The lines to extract run from the first line of the material below to the line containing "random.seed(7)", both included; leave the pictures behind.
— start of Given information —
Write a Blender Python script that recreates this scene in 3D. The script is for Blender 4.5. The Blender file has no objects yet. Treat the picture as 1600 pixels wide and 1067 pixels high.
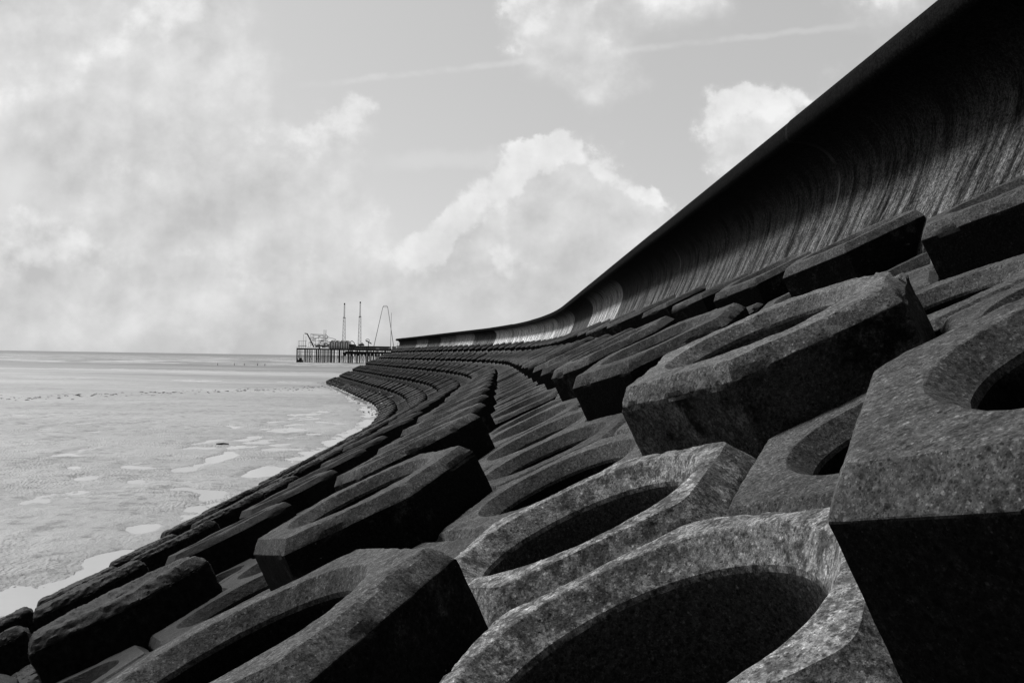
import bpy, bmesh, math, random
from mathutils import Vector, Matrix, noise
R = math.radians
SC = bpy.context.scene
COL = SC.collection
random.seed(7)

# ------------------------------------------------------------------ camera
F_PX, YAW, PITCH, ROLL = 1346.4, .0147, .0193, -.0158
CAM_Z = 5.85                                   # metres above the sand
def Rot():
    cy, sy, cp, sp, cr, sr = math.cos(YAW), math.sin(YAW), math.cos(PITCH), math.sin(PITCH), math.cos(ROLL), math.sin(ROLL)
    def back(X3, Y2, Z3):
        X = X3*cr + Z3*sr; Z2 = -X3*sr + Z3*cr
        Y = Y2*cp - Z2*sp; Z = Y2*sp + Z2*cp
        return Vector((X*cy + Y*sy, -X*sy + Y*cy, Z))
    r = back(1, 0, 0); u = back(0, 0, 1); b = -back(0, 1, 0)
    return Matrix((r, u, b)).transposed()
cd = bpy.data.cameras.new('camera'); cam = bpy.data.objects.new('camera', cd); COL.objects.link(cam)
cd.sensor_width = 36; cd.lens = F_PX/1600*36; cd.clip_start = .05; cd.clip_end = 20000
cam.matrix_world = Matrix.Translation((0, 0, CAM_Z)) @ Rot().to_4x4()
SC.camera = cam
SC.render.resolution_x = 1024; SC.render.resolution_y = 682
SC.view_settings.view_transform = 'Standard'; SC.view_settings.look = 'None'
SC.view_settings.exposure = 0; SC.view_settings.gamma = 1
SC.render.engine = 'CYCLES'
SC.cycles.max_bounces = 6; SC.cycles.diffuse_bounces = 3

# ------------------------------------------------------------------ sun and sky
EL, AZ = R(48), R(308)                         # azimuth clockwise from +Y
sd = bpy.data.lights.new('sun', 'SUN'); sd.energy = 3.7; sd.angle = R(12.0); sd.color = (1, 1, 1)
so = bpy.data.objects.new('sun', sd); COL.objects.link(so)
sv = Vector((math.cos(EL)*math.sin(AZ), math.cos(EL)*math.cos(AZ), math.sin(EL)))
so.rotation_euler = sv.to_track_quat('Z', 'Y').to_euler(); so.location = (0, 0, 60)

class NT:
    """small helper for writing node trees"""
    def __init__(s, tree): s.t = tree; s.n = tree.nodes; s.l = tree.links
    def new(s, typ, **k):
        n = s.n.new(typ)
        for a, v in k.items(): setattr(n, a, v)
        return n
    def put(s, sock, v):
        if hasattr(v, 'is_output') or isinstance(v, bpy.types.NodeSocket): s.l.new(v, sock)
        else: sock.default_value = v
    def m(s, op, a, b=None, c=None, clamp=False):
        n = s.new('ShaderNodeMath', operation=op); n.use_clamp = clamp
        s.put(n.inputs[0], a)
        if b is not None: s.put(n.inputs[1], b)
        if c is not None: s.put(n.inputs[2], c)
        return n.outputs[0]
    def vm(s, op, a, b=None, scale=None):
        n = s.new('ShaderNodeVectorMath', operation=op); s.put(n.inputs[0], a)
        if b is not None: s.put(n.inputs[1], b)
        if scale is not None: s.put(n.inputs['Scale'], scale)
        return n.outputs['Value'] if op in ('DOT_PRODUCT', 'LENGTH') else n.outputs[0]
    def xyz(s, v):
        n = s.new('ShaderNodeSeparateXYZ'); s.put(n.inputs[0], v); return n.outputs
    def cxyz(s, x, y, z):
        n = s.new('ShaderNodeCombineXYZ')
        for i, v in enumerate((x, y, z)): s.put(n.inputs[i], v)
        return n.outputs[0]
    def noise(s, vec, scale, detail=3, rough=.55, dist=0, out='Fac'):
        n = s.new('ShaderNodeTexNoise'); n.inputs['Scale'].default_value = scale
        n.inputs['Detail'].default_value = detail; n.inputs['Roughness'].default_value = rough
        n.inputs['Distortion'].default_value = dist
        if vec is not None: s.put(n.inputs['Vector'], vec)
        return n.outputs[out]
    def voro(s, vec, scale, feature='F1', rnd=1):
        n = s.new('ShaderNodeTexVoronoi', feature=feature); n.inputs['Scale'].default_value = scale
        n.inputs['Randomness'].default_value = rnd
        if vec is not None: s.put(n.inputs['Vector'], vec)
        return n.outputs[0]
    def ss(s, v, lo, hi, a=0., b=1.):
        n = s.new('ShaderNodeMapRange', interpolation_type='SMOOTHSTEP'); s.put(n.inputs[0], v)
        s.put(n.inputs[1], lo); s.put(n.inputs[2], hi); s.put(n.inputs[3], a); s.put(n.inputs[4], b)
        return n.outputs[0]
    def mix(s, f, a, b):
        n = s.new('ShaderNodeMix', data_type='FLOAT'); s.put(n.inputs[0], f); s.put(n.inputs[2], a); s.put(n.inputs[3], b)
        return n.outputs[0]

# cloud layout: direction (x/y, z/y), half sizes, weight
BLOBS = [(-.52,.30,.12,.10,.8),(-.38,.33,.085,.09,.9),(-.44,.19,.15,.10,.9),(-.30,.22,.085,.10,.85),(-.60,.42,.16,.08,.5),
 (-.34,.42,.06,.08,.6),(-.17,.27,.03,.035,.7),(-.20,.19,.07,.06,.6),(-.16,.13,.06,.06,.5),(-.52,.08,.16,.05,.8),(-.28,.10,.13,.05,.8),
 (.071,.222,.05,.036,1.5),(.03,.18,.055,.045,1.3),(.125,.185,.06,.045,1.2),(-.05,.135,.026,.032,1.3),(-.07,.10,.045,.03,1.2),
 (.0,.095,.07,.04,.8),(.09,.12,.08,.055,.8),(.16,.14,.05,.04,.5),(.06,.40,.07,.065,1.05),(.10,.335,.05,.035,.7),(.02,.27,.03,.02,-.5),(-.12,.36,.08,.06,-.5),(.18,.26,.03,.05,-.35),(-.10,.20,.03,.05,-.5),
 (.27,.285,.045,.035,.8),(.32,.30,.04,.03,.6),(.27,.245,.05,.04,.4),(.36,.24,.06,.05,.4),(.20,.22,.035,.04,-.5),(.22,.43,.07,.04,.6),(-.75,.2,.14,.2,.7),(.62,.3,.2,.2,.5),
 (.5,.16,.12,.07,.6),(-.56,.20,.03,.03,-.3),(.42,.44,.05,.05,.3)]
g = bpy.data.node_groups.new('cloud_density', 'ShaderNodeTree')
g.interface.new_socket('Vector', in_out='INPUT', socket_type='NodeSocketVector')
g.interface.new_socket('Density', in_out='OUTPUT', socket_type='NodeSocketFloat')
g.interface.new_socket('Fine', in_out='OUTPUT', socket_type='NodeSocketFloat')
G = NT(g); gi = G.new('NodeGroupInput'); go = G.new('NodeGroupOutput')
X, Y, Z = G.xyz(gi.outputs[0])[:3]
fine = G.noise(gi.outputs[0], 7.5, 10, .56, .0)
wv = G.vm('ADD', gi.outputs[0], G.vm('SCALE', G.vm('SUBTRACT', G.noise(gi.outputs[0], 13, 5, .6, out='Color'), (.5, .5, .5)), scale=.075))
X, Y, Z = G.xyz(wv)[:3]
acc = None
for (u, v, a, b, w) in BLOBS:
    du = G.m('MULTIPLY', G.m('SUBTRACT', X, u), 1/a); dv = G.m('MULTIPLY', G.m('SUBTRACT', Y, v), 1/b)
    e = G.m('EXPONENT', G.m('MULTIPLY', G.m('ADD', G.m('MULTIPLY', du, du), G.m('MULTIPLY', dv, dv)), -1.0))
    e = G.m('MULTIPLY', e, w); acc = e if acc is None else G.m('ADD', acc, e)
acc = G.m('MINIMUM', acc, 1.15)
low = G.ss(Y, .02, .16, .5, 0.)
dens = G.m('ADD', G.m('ADD', acc, low), G.m('MULTIPLY', G.m('SUBTRACT', fine, .5), 1.7))
G.l.new(dens, go.inputs[0]); G.l.new(fine, go.inputs[1])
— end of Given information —
## Solution to the problem:
Write a Blender Python script that recreates this scene in 3D. The script is for Blender 4.5. The Blender file has no objects yet. Treat the picture as 1600 pixels wide and 1067 pixels high.
import bpy, bmesh, math, random
from mathutils import Vector, Matrix, noise
R = math.radians
SC = bpy.context.scene
COL = SC.collection
random.seed(7)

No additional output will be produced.